Sorry, I should have addressed my last post to "puzzler".
On Friday, June 29, 2012 10:51:44 AM UTC-4, Warren Lynn wrote:
>
>
> Tamreen:
>
> Thank you. Your posts really explained why it is so. I understand the
> reasons now, but I can hardly agree those reasons are good ones (not
> arguing with you, as you pointed out, the reasons are weak for this case).
>
> As I pointed out before in my other post ("General subsequence function"),
> mixing abstraction with speed path is really a bad idea, and might be a
> classical example of what Rich called "complecting". In practice, it did
> not achieve what it tries to achieve either (one of the big complaints I
> read from the Web about Clojure is it is really hard to know the speed
> performance). For speed, the classical solution is:
>
> 1. Put good documentations on the functions, and the programmer needs to
> have some idea what data structure is fast/slow for what use. If the
> programmer does not have a clue, why would making "last" artificially slow
> on vectors help? Plus, whether one data structure is slower than the other
> for certain operations can also be an implementation detail that may change.
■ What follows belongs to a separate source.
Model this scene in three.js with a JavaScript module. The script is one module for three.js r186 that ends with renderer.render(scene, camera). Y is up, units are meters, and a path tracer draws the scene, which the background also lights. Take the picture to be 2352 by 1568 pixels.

> 2. Use a profiler, so you can keep optimizing on the current hot spots.
>
> The above solution has no interference with abstraction.
>
> On Thursday, June 28, 2012 11:08:35 PM UTC-4, puzzler wrote:
>>
>> On Thu, Jun 28, 2012 at 6:59 PM, Tamreen Khan <[email protected]>wrote:
>>
>>> Here's a somewhat old but still generally useful article on how Clojure
>>> vectors are implemented:
>>> http://blog.higher-order.net/2009/02/01/understanding-clojures-persistentvector-implementation/
>>>
>>>
>>> Vectors are optimized for random access, whereas lists are optimized for
>>> going through from the beginning to the end, which is exactly what the last
>>> function does.
>>>
>>>
>>>
>> This doesn't really address the underlying question.
>>
>> nth is a good example of a function that is fast for vectors, strings,
>> and arrays, and only for lists uses the slower sequential implementation.
>>
>> There's no technical reason that last couldn't do the same, dispatching
>> on the underlying type to have a more efficient implementation for data
>> types that support it.
>>
>> The real reason is this: With the glaring exception of nth, Clojure tends
>> to eschew functions with a fast path and a slow path, because programmers
>> shouldn't have to do deep semantic analysis of their code to figure out
>> which will get chosen. In this case, however, we're talking about a
>> function that is currently always slow. Surely it would be a win to make
>> it have a faster path in a large number of cases, right? Well, the
>> argument against that is eventually people would start to rely on it being
>> fast for so many collection types, and then get burned when somehow their
>> collection accidentally gets turned into a seq before last is called on
>> it. The theory is that it's better to force people to use a different
>> function call, namely peek, to retrieve the last element quickly from a
>> vector.
>>
>> Honestly though, despite David Nolen's claim that this design decision
>> will be obvious if you've coded enough Clojure, I've been programming in it
>> for around 3-1/2 years, and I think the argument behind this design
>> decision is a relatively weak one, so you are not making an unreasonable
>> request. In fact, the more I code in Clojure, the more I see that there
>> are a number of core functions that require significant semantic analysis
>> of the surrounding context to know how they will behave. Either Clojure
>> trusts that programmers can make determinations about the types of their
>> collections or it doesn't. Which is it? Well, I'd argue there's a large
>> body of evidence that under Clojure's current design, it's clear that you
>> better know what you're doing. If that's the case, why not go ahead and
>> make last fast when it can be fast?
>>
>> Nevertheless, I hope I've clarified the reasoning behind the current
>> design. Early Clojure design decisions have a lot of inertia, so as David
>> pointed out, this is very unlikely to change.